By Jason Hall

Native Californian, Cam, didn’t plan on being a musician full-time. Music was always a big part of her life, but psychology is what she studied at UC, Davis. One day while meeting with one of her professors, the professor asked, “What would you regret not doing: music or psychology?” Armed with a new insight into her life, she set off to start her professional music career. She learned to play guitar while studying abroad and advanced her skills after a chance meeting with Canadian musicians while on a residency in Nepal.

Her interest in country music started while staying at her grandparent’s ranch in Oceanside. They would often play and perform country. This love of country combined with her love of pop music molded her sound. 2010 saw her first solo release on an independent label. The album was mostly contemporary pop and promoted through bay area shows. Soon after, cam moved to LA and started perfecting her sound. She and Tyler Johnson started working together, and Cam started getting some notoriety. She composed songs for Miley Cyrus and Maggie Rose. She made another move to Nashville and started in a more country direction.

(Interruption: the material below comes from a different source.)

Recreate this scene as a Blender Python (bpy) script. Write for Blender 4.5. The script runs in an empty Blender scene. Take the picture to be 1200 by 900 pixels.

In 2015, she released the single “My Mistake” followed by her major label debut EP, Welcome to Cam Country. This EP along with her next single, “Burning House,” catapulted her into the main stream. Her major label debut album, Untamed, was the highest selling debut country album of 2015. This led to Cam touring in direct support of Brad Paisley, Dierks Bentley, and George Straight. It also solidified her as household name in country music. She just released her highly anticipated new single, “Diane,” ahead of an album due next year. She will be playing Pappy & Harriet’s on December 7.

Coachella Valley Weekly: When did you realize you wanted to be a musician?

Cam: “In 3rd grade I knew I wanted to be a singer. Then at one point I wanted to be a Supreme Court Justice, so I got off track. Then I joined choir and started accapella groups and started writing. I realized I needed to get a real job, but at 24 I asked my professor for advice. I was asked “what would I regret more.” So at 24 I started really taking it seriously.”

CVW: Growing up in the Bay Area, did you have a lot of access to country music?

Cam: “Actually my first experience with country music was with my grandparents. They had a horse ranch down in Oceanside. We would go there and they would play country… like Patsy Cline and stuff. Then in high school, everybody was listening to Dixie Chicks and Tim McGraw and Shania Twain. Guys on game days would wear boots with their jerseys. We were actually kind of in a cattle ranching area. It was suburbs. It wasn’t super country, but I think country was very main stream then. We would go line dancing on Wednesday nights. It was always around. When we went to San Francisco for concerts, there were never country concerts. We would go to St. Vincent, but you would still hear it on the radio.”

CVW: Who were your musical influences?

Cam: “Song writing, I really admire Indigo Girls, Paul Simon, Cat Stevens, and Randy Newman. Singing… I really love Patsy Cline and things that are really emotional. I’m not super great at guitar. I wish I were St. Vincent, but I’m not.”

CVW: I read you spent some time in Nepal. What sort of effect did that have on you musically?

Cam: “There is something really meditative about music to me. I’m really obsessed with the puzzle pieces that make up the core of you. There are experiences imbedded in you which shape you. That’s what I always try to tap into. I really started experiencing that while I was in Nepal.”

CVW: You just released an amazing new single, “Diane.” Does that mean we can expect a new album soon?

Cam: “It does! Just in this little bit of time, it’s been getting a great response. I got a text saying ‘“Diane” is the shit!’ It’s exciting. It comes to radio the first week of December, then the album will come out in 2018. Diane puts out a narrative of ‘if you cheat, you’re going to get caught.’ It’s about being empathetic to people. People should tell the truth. It’s about trying to work past something tragic in a relationship. We’ve set up a ‘Dear Diane’ email, and in the past week alone, we’ve read about so many people going through this. I love that about country music…we talk about things that aren’t traditionally easy to talk about. A lot people go through this alone.”

CVW: Have you played Pappy & Harriet’s before?

Cam: “No. Okay, so, I got married there at Pioneertown. I’ve jumped on stage and sang with the house band before, but never played my own show there. I’m so excited. I love it there. I’m at this fun stage in my career where I’ve opened for all these huge stars and played huge arenas, and now I get to book my own tour with my own band. I get to play places I want to play like Pappy & Harriet’s. I love that small town desert vibe. Nobody cares how you look. Nobody cares if you’re dancing weird. Everybody just wants to have a good time. It’s exactly the country music vibe I grew up with and love. Nobody gives a shit what you look like. It’s so free.”